EL ERROR DE LOS ENAMORADOS

En Delitos y faltas –probablemente, la película de mayor calado moral que he visto– Woody Allen pone en boca de un filósofo judío que se suicida una lúcida descripción del amor. El filósofo afirma que cuando nos enamoramos tratamos de reencontrar todo o parte de aquellas personas a las que estuvimos apegados en la infancia; pero, al mismo tiempo, pedimos al ser amado que repare todo el daño que esos padres primeros nos causaron. Así pues, el amor contiene en sí una contradicción: el intento de volver al pasado y el intento de redimirlo, es decir: de conseguir que ya no influya en nosotros, que nunca más nos amenace.

(Debo esta sugestiva referencia a Mercedes Casanovas)

De modo, pues, que si Woody Allen (o su filósofo suicida) están en lo cierto, en el enamoramiento se traba una paradoja insoslayable: uno intenta recuperar algo que le ha sido muy querido pero sólo para acabar destruyéndolo.

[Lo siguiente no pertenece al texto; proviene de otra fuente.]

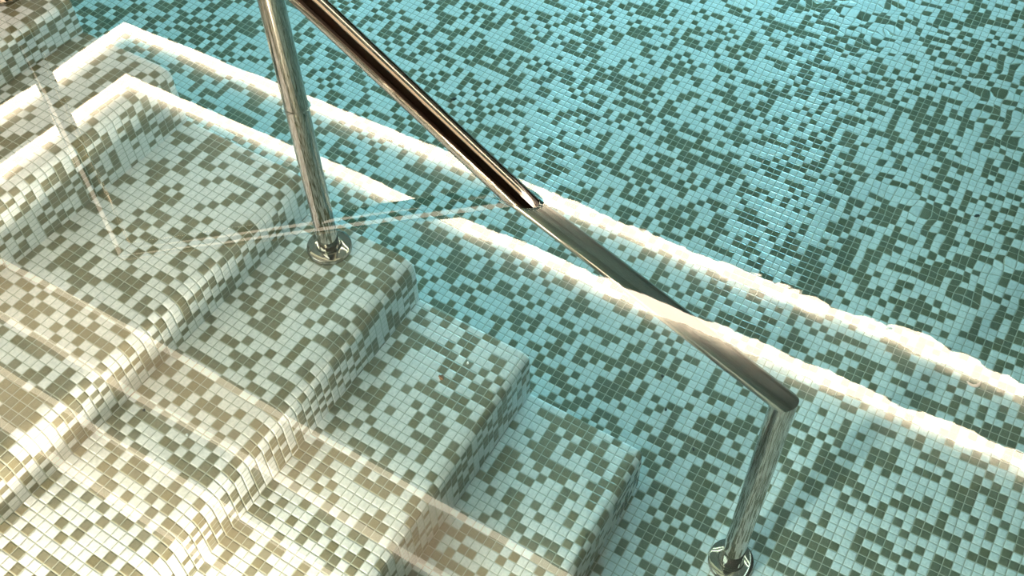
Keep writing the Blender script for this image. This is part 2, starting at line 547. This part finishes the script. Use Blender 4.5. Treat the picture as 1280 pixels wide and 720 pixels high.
# ------------------------------------------------------------------ grit and scraps lying about
M_GRIT = plain('dark_grit', (0.025, 0.024, 0.020), 0.8)
M_RUST = plain('rusty_flake', (0.22, 0.09, 0.035), 0.8)
M_PALE = plain('pale_crumb', (0.85, 0.82, 0.76), 0.5)
def crumb(name, label, cat, loc, size, mat, flat=0.55, seed=1, group=None):
    rnd = random.Random(seed)
    bm = bmesh.new()
    bmesh.ops.create_icosphere(bm, subdivisions=2, radius=size)
    for v in bm.verts:
        k = 1 + rnd.uniform(-0.25, 0.25)
        v.co = Vector((v.co.x * k * 1.2, v.co.y * k * 0.85, v.co.z * flat))
    lo = min(v.co.z for v in bm.verts)
    for v in bm.verts: v.co.z -= lo
    o = link(name, bm, mat)
    o.location = loc; o.rotation_euler.z = rnd.uniform(0, 6.28)
    return tag(o, label, cat, group)
ZF = FLOOR_Z
crumb('grit', 'largest dark speck of grit, on the pool floor just above the sloping rail', 'debris', (-1.2173, 1.6397, ZF), 0.0060, M_GRIT, 0.5, 3)
crumb('grit', 'dark speck of grit on the open pool floor above the outer light reflection', 'debris', (0.0572, 1.9017, ZF), 0.0050, M_GRIT, 0.5, 4)
crumb('grit', 'dark speck on the pool floor, first of three in a row beyond the lowest step', 'debris', (-0.3898, 1.1868, ZF), 0.0034, M_GRIT, 0.5, 5, 'grit in a row beyond the steps')
crumb('grit', 'dark speck on the pool floor, middle of three in a row beyond the lowest step', 'debris', (-0.3489, 1.1185, ZF), 0.0034, M_GRIT, 0.5, 6, 'grit in a row beyond the steps')
crumb('grit', 'dark speck on the pool floor, last of three in a row toward the lower post', 'debris', (-0.26, 1.0648, ZF), 0.0034, M_GRIT, 0.5, 7, 'grit in a row beyond the steps')
crumb('grit', 'tiny dark speck on the post tread, just past the riser foot', 'debris', (-1.0280, 0.4444, -DK[2]), 0.0026, M_GRIT, 0.5, 8)
crumb('crumb', 'pale crumb on the post tread among dark tiles', 'debris', (-0.9351, 0.4476, -DK[2]), 0.0026, M_PALE, 0.6, 9)
crumb('flake', 'rusty brown flake on the step below the post', 'debris', (-0.6891, 0.8195, -DK[3]), 0.0055, M_RUST, 0.3, 10)
crumb('crumb', 'pale crumb near the nosing of the step below the post', 'debris', (-0.664, 0.871, -DK[3]), 0.0026, M_PALE, 0.6, 11)
# a curled pale scrap floating on the surface
bm = bmesh.new()
rows = []
for i in range(9):
    t = i / 8 * 2.4 - 1.2
    c = Vector((0.009 * math.sin(t), 0.011 * (1 - math.cos(t)), 0.0008))
    wd = 0.0026 * (1 - 0.7 * abs(t) / 1.2)
    nrm = Vector((math.sin(t), -math.cos(t), 0))
    rows.append([bm.verts.new(c + nrm * wd + Vector((0, 0, h_))) for h_ in (0, 0.0012)] + [bm.verts.new(c - nrm * wd + Vector((0, 0, h_))) for h_ in (0.0012, 0)])
for a, b in zip(rows, rows[1:]):
    for i in range(4): bm.faces.new((a[i], a[(i + 1) % 4], b[(i + 1) % 4], b[i]))
bm.faces.new(rows[0]); bm.faces.new(list(reversed(rows[-1])))
sc_o = link('floating_scrap', bm, M_PALE)
sc_o.location = (0.109, 0.8823, -0.0006); sc_o.rotation_euler.z = math.radians(30)
tag(sc_o, 'small curled white scrap floating between the two light reflections', 'debris')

Por eso –y no por un capricho romántico– parece inevitable concluir que es cierto: “No hay (no puede haber) amor feliz”.

Y se entiende que haya quienes nunca se enamoran: no es que les falte sensibilidad o que no tengan corazón, lo que pasa es que no consiguen pensar su experiencia amorosa como es debido, o sea, paradójicamente.